**AIM**
In the material below, please retype the lines from the very first through the one with "CREASES.append(([p0, p1, p2], rng.uniform(.15, .6)", exactly and without pictures.
--*--
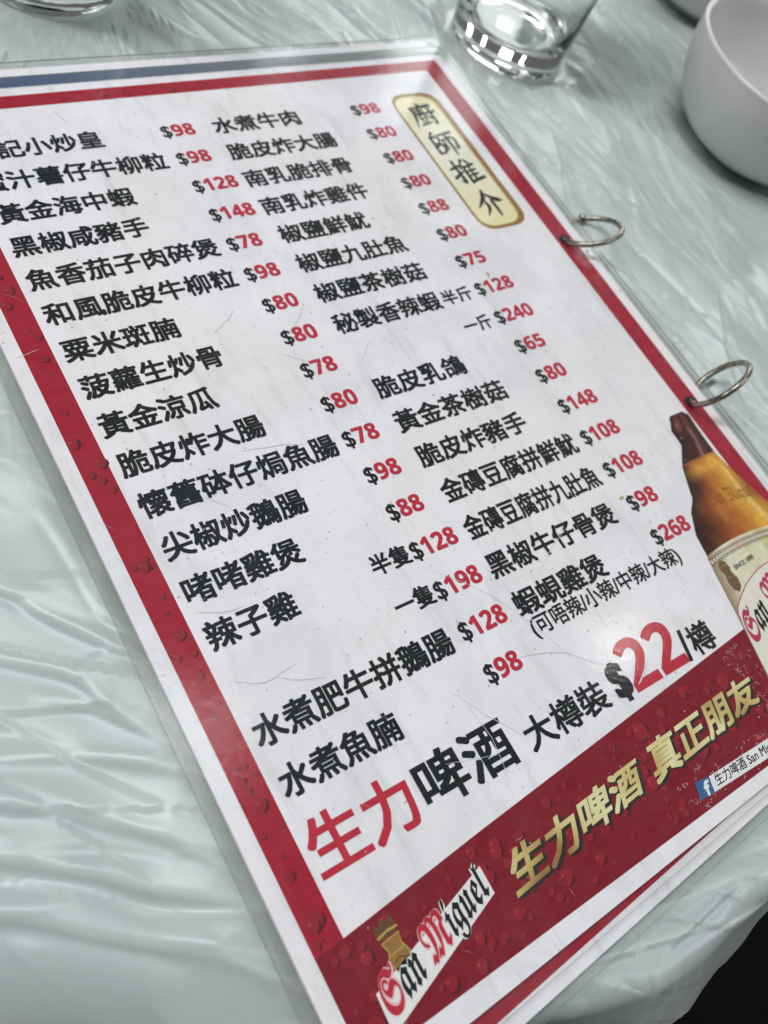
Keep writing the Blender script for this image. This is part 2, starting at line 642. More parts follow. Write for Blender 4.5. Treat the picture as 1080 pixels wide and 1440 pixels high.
for k in range(203):
    if k < 120:
        x, y = rng.uniform(200, 440), rng.uniform(-260, 90)
    elif k < 155:
        x, y = rng.uniform(20, 260), rng.uniform(16, 90)
    elif k < 177:
        x, y = rng.uniform(-80, -4), rng.uniform(-230, -60)
    else:
        x, y = rng.uniform(40, 200), rng.uniform(-298, -250)
    a = crease_angle(x, y) if k < 177 else rng.normal() * 14 - 8
    L = rng.uniform(12, 75)
    a2 = a + rng.normal() * 9
    p0 = (x, y)
    p1 = (x + L * .5 * math.cos(R_(a)), y + L * .5 * math.sin(R_(a)))
    p2 = (p1[0] + L * .5 * math.cos(R_(a2)), p1[1] + L * .5 * math.sin(R_(a2)))
    CREASES.append(([p0, p1, p2], rng.uniform(.15, .6) * rng.choice([1, 1, -1]), rng.uniform(.5, 1.6), rng.uniform(-.45, .45)))


def cloth_height(X, Y):
    """mm above the table for arrays of table mm"""
    H = np.zeros_like(X)
    FO = np.zeros_like(X)
    CW = np.zeros_like(X)
    for j in range(26):
        ang = rng.uniform(0, 2 * math.pi) if j > 12 else R_(rng.normal() * 22)
        wl = rng.uniform(14, 80)
        k = 2 * math.pi / wl
        H += 0.0020 * wl ** .75 * np.sin(k * (X * math.cos(ang) + Y * math.sin(ang)) + rng.uniform(0, 6.3)
                                         + 1.3 * np.sin(X / rng.uniform(30, 90) + Y / rng.uniform(30, 90)))
    # flat facets between straight folds: the film has been folded up and shaken out
    wr = np.clip((X - 170) / 60, 0, 1)
    wt = np.clip((Y + 20) / 40, 0, 1) * (1 - wr)
    wl_ = np.clip(1 - wr - wt, 0, 1)
    for j in range(15):
        dirn, msk = ((-92, wr), (-66, wt + .4 * wr), (-38, wl_))[j % 3]
        ang = R_(dirn + rng.normal() * 14 + 90)
        wlen = rng.uniform(20, 70)
        q = (X * math.cos(ang) + Y * math.sin(ang)) / wlen + rng.uniform(0, 1)
        q = q + .22 * np.sin((X * math.sin(ang) - Y * math.cos(ang)) / rng.uniform(40, 110) + rng.uniform(0, 6))
        kk = np.round(q)
        tri = np.sqrt((q - kk) ** 2 + .0009)
        amp = .5 + .5 * np.sin(kk * 2.4 + (X * math.sin(ang) - Y * math.cos(ang)) / rng.uniform(18, 50))
        H += msk * amp * tri * wlen * .060 * (.5 if j % 3 == 2 else 1)
    for pl, A, w, st in CREASES:
        w = w * (.72 if w > .9 else 1)
        if pl[0][0] < 0:                       # the sheet lies tighter on the near left
            A, st = A * .5, st * .45
        P = np.array(smooth_line(pl, 6))[:, :2]
        mg = 9 * w + 6
        sel = (X > P[:, 0].min() - mg) & (X < P[:, 0].max() + mg) & (Y > P[:, 1].min() - mg) & (Y < P[:, 1].max() + mg)
        if not sel.any():
            continue
        x, y = X[sel], Y[sel]
        bd = np.full(x.shape, 1e9)
        sd = np.zeros_like(bd)
        tt = np.zeros_like(bd)
        n = len(P) - 1
        for i in range(n):
            d = P[i + 1] - P[i]
            l2 = (d ** 2).sum()
            if l2 < 1e-9:
                continue
            t = np.clip(((x - P[i, 0]) * d[0] + (y - P[i, 1]) * d[1]) / l2, 0, 1)
            ex, ey = x - P[i, 0] - t * d[0], y - P[i, 1] - t * d[1]
            dd = np.hypot(ex, ey)
            m = dd < bd
            bd[m] = dd[m]
            sd[m] = (np.sign(d[0] * ey - d[1] * ex) * dd)[m]
            tt[m] = ((i + t) / n)[m]
        tap = np.clip(4 * tt * (1 - tt), 0, 1) ** .6
        H[sel] += tap * (A * np.exp(-np.sqrt((bd / w) ** 2 + .12) + .346)
                         + st * np.tanh(sd / (w * .8)) * np.exp(-(bd / (w * 4)) ** 2))
        tn = .35 + .65 * abs(math.sin(w * 91.7))
        FO[sel] += tap * tn * np.clip(-sd / .8, 0, 1) * np.exp(-(bd / (w * 7)) ** 2)
        CW[sel] = np.maximum(CW[sel], tap * min(1, .25 + abs(A)) * np.exp(-(bd / (.35 + .3 * w)) ** 2))
    return H, 1 - .75 * np.clip(FO, 0, 1), .5 * np.clip(CW, 0, 1)


def build_cloth():
    fine = np.radians(np.arange(-147, 6, 0.125))
    coarse = np.radians(np.arange(6, 213, 3.0))
    TH = np.concatenate([fine, coarse])
    s = np.concatenate([[2.0], np.arange(8, 120, 4), np.arange(120, 440, 1.0), np.arange(440, 452, 2.0)])
    nd = 26
    deg = np.degrees(TH)

    def ss(a, b, x):
        t = np.clip((x - a) / (b - a), 0, 1)
        return t * t * (3 - 2 * t)
    left = np.clip((-93.5 - deg) / 20.0, 0, 1.15)             # where the sheet slides off the rim early
    left[deg > 30] = ss(150, 212, deg[deg > 30]) * 1.15
    rb = (RAD - 2.5) - left * 52
    rho = 8 + left * 22
    free = 18 + left * 110                     # loose length below the bend
    rag = np.array([1.0 * math.sin(2.1 * d) + 0.5 * math.sin(5.7 * d + 1) + .25 * math.sin(19 * d) for d in deg])
    cl = np.clip(1 - left, 0, 1)
    free = free + rag * cl + 7.0 * np.exp(-((deg + 94.0) / .35) ** 2) * cl
    pmx = 1.05 + .35 * np.clip(left * 3, 0, 1)
    smax = rb + rho * pmx + free
    # each column is sampled along its own length
    base = s[s < 350]
    tail = np.linspace(0, 1, 190)
    cols = [np.concatenate([base, 350 + (sm - 350) * tail]) for sm in smax]
    Sx = np.array(cols)                        # theta, s
    T = np.repeat(TH[:, None], Sx.shape[1], 1)
    RB, RH = rb[:, None], rho[:, None]
    over = np.clip(Sx - RB, 0, None)
    PM = pmx[:, None]
    phi = np.minimum(over / RH, PM)
    rest = np.clip(over - RH * PM, 0, None)
    rr = np.minimum(Sx, RB) + RH * np.sin(phi) + rest * np.cos(PM)
    zz = -RH * (1 - np.cos(phi)) - rest * np.sin(PM)
    flut = np.sin(T * 41 + 2 * np.sin(T * 9)) * 4.0 + np.sin(T * 97) * 1.4
    rr = rr + flut * np.clip(over / 60, 0, 1)
    X = CX + rr * np.cos(T)
    Y = CY + rr * np.sin(T)
    H, FO, CW = cloth_height(CX + Sx * np.cos(T), CY + Sx * np.sin(T))
    keep = 1 - 0.75 * np.clip(over / 30, 0, 1)
    H = H * keep
    # nothing under the menu may rise through it, and dishes press the sheet flat
    for cx, cy, r in ((244.9, 12.5, 27), (65.8, 65.6, 27), (331.6, -67.7, 28), (394, 33, 28)):
        d = np.hypot(X - cx, Y - cy)
        t = np.clip((d - r) / 9, 0, 1)
        H = H * t * t * (3 - 2 * t)
    # it bulges up a little against the pages' left edge
    H = H + 2.0 * np.exp(-((X + 9) / 9) ** 2) * np.clip((Y + 300) / 30, 0, 1) * np.clip((30 - Y) / 30, 0, 1)
    inm = (X > -7) & (X < 209) & (Y > -295) & (Y < 19)
    e = np.minimum(np.minimum(X + 7, 209 - X), np.minimum(Y + 295, 19 - Y))
    cap = 2.8 - 2.6 * np.clip(e / 9, 0, 1)
    H = np.where(inm, np.minimum(H, cap), H)
    H = np.where((X > -15) & (X <= -7) & (Y > -300) & (Y < 24), np.minimum(H, 2.7), H)
    Z = Zt - 0.3 + zz + H
    nT, nS = Sx.shape
    V = np.stack([X, Y, Z], -1).reshape(-1, 3) / 1000.0
    idx = np.arange(nT * nS).reshape(nT, nS)
    a = idx[:, :-1]
    b = idx[:, 1:]
    a2 = np.roll(idx, -1, 0)[:, :-1]
    b2 = np.roll(idx, -1, 0)[:, 1:]
    F = np.stack([a, b, b2, a2], -1).reshape(-1, 4)
    me = bpy.data.meshes.new('tablecloth')
    me.vertices.add(len(V))
    me.vertices.foreach_set('co', V.ravel())
    me.loops.add(F.size)
    me.loops.foreach_set('vertex_index', F.ravel().astype(np.int32))
    me.polygons.add(len(F))
    me.polygons.foreach_set('loop_start', np.arange(0, F.size, 4, dtype=np.int32))
    me.polygons.foreach_set('use_smooth', np.ones(len(F), dtype=bool))
    me.update(calc_edges=True)
    for an, ar in (('fold_layer', FO), ('crease_white', CW)):
        at = me.attributes.new(an, 'FLOAT', 'POINT')
        at.data.foreach_set('value', ar.astype(np.float32).ravel())
    me.materials.append(M['cloth'])
    o = bpy.data.objects.new('tablecloth', me)
    COL.objects.link(o)
    o['label'] = 'pale mint plastic tablecloth, creased and torn at its hem, under everything'
    o['category'] = 'tablecloth'
    return o


build_cloth()

# ------------------------------------------------------------------ the menu
ox, oy = 98.0, 138.0
menu = thing('menu', 'laminated ring-bound paper menu with red border and Chinese dish prices, lying on the tablecloth',
             'menu', (ox / 1000, -oy / 1000, Zt / 1000))

# page below, shifted and a little askew
p2 = slab('page', [(-4, 291.5), (200, 281.3), (200, -13.3), (-4, -14.3)], -1.75, -1.60, M['paper'], menu)
p2['label'] = 'second page peeking out behind the front page'
f = Flat()
f.poly([(-1.5, -5.7), (196, -5.0), (201, -4.2), (203, -6.0), (199, -9.0), (176, -9.4), (-1.5, -10.4)], -1.57)
f.obj('blue_strip', M['blue'], p2)
f = Flat()
f.poly([(-0.5, 287.9), (130, 280.6), (130, 274), (-0.5, 280)], -1.57)
f.obj('red_strip', M['border'], p2)
fm2 = slab('laminate_film', rounded([(-7.5, 294), (203.6, 283.4), (203.8, 60), (208.6, -9), (206.5, -15.5), (-7.5, -17.6)],
                                    [3, 3, 3, 5, 3, 3]), -1.78, -1.40, M['film'], menu, M['edge'])
p3 = slab('page', rect(5, 193, -6, 274), -3.6, -3.45, M['paper'], menu)
p3['label'] = 'bottom page hidden beneath the other pages'

# front page
pg = slab('page', rounded([(-4, 283.2), (200, 279.8), (200, -2.8), (-4, -2.8)], 1.2), -0.15, 0.0, M['paper'], menu)
pg['label'] = 'front page printed with two columns of dishes'
fm1 = slab('laminate_film', rounded([(-7.5, 287.8), (203.6, 279.9), (203.6, -7.6), (-7.5, -8.4)], 3), -0.17, 0.27, M['film'], menu, M['edge'])


def seal(inner, outer, z, parent, sides):
    """milky band where the two films are sealed together, between two outlines with matching corners"""
    v = uv(inner, z) + uv(outer, z)
    n = len(inner)
    for i in sides:
        obj('sealed_margin', [v[i], v[(i + 1) % n], v[n + (i + 1) % n], v[n + i]], [(0, 1, 2, 3)], M['seal'], parent)


seal([(-4.3, 283.6), (200.4, 279.9), (200.4, -3.1), (-4.3, -3.1)], [(-7.2, 287.3), (203.3, 279.95), (203.3, -5.2), (-7.2, -5.6)], 0.12, fm1, (1, 3))
seal([(-4.3, 291.9), (200.4, 281.5), (200.4, -13.6), (-4.3, -14.6)], [(-7.2, 293.6), (203.4, 283.0), (205.9, -15.1), (-7.2, -17.2)], -1.45, fm2, (0, 2))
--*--
**WRITTEN SOLUTION**
Keep writing the Blender script for this image. This is part 2, starting at line 642. More parts follow. Write for Blender 4.5. Treat the picture as 1080 pixels wide and 1440 pixels high.
for k in range(203):
    if k < 120:
        x, y = rng.uniform(200, 440), rng.uniform(-260, 90)
    elif k < 155:
        x, y = rng.uniform(20, 260), rng.uniform(16, 90)
    elif k < 177:
        x, y = rng.uniform(-80, -4), rng.uniform(-230, -60)
    else:
        x, y = rng.uniform(40, 200), rng.uniform(-298, -250)
    a = crease_angle(x, y) if k < 177 else rng.normal() * 14 - 8
    L = rng.uniform(12, 75)
    a2 = a + rng.normal() * 9
    p0 = (x, y)
    p1 = (x + L * .5 * math.cos(R_(a)), y + L * .5 * math.sin(R_(a)))
    p2 = (p1[0] + L * .5 * math.cos(R_(a2)), p1[1] + L * .5 * math.sin(R_(a2)))
    CREASES.append(([p0, p1, p2], rng.uniform(.15, .6) * rng.choice([1, 1, -1]), rng.uniform(.5, 1.6), rng.uniform(-.45, .45)))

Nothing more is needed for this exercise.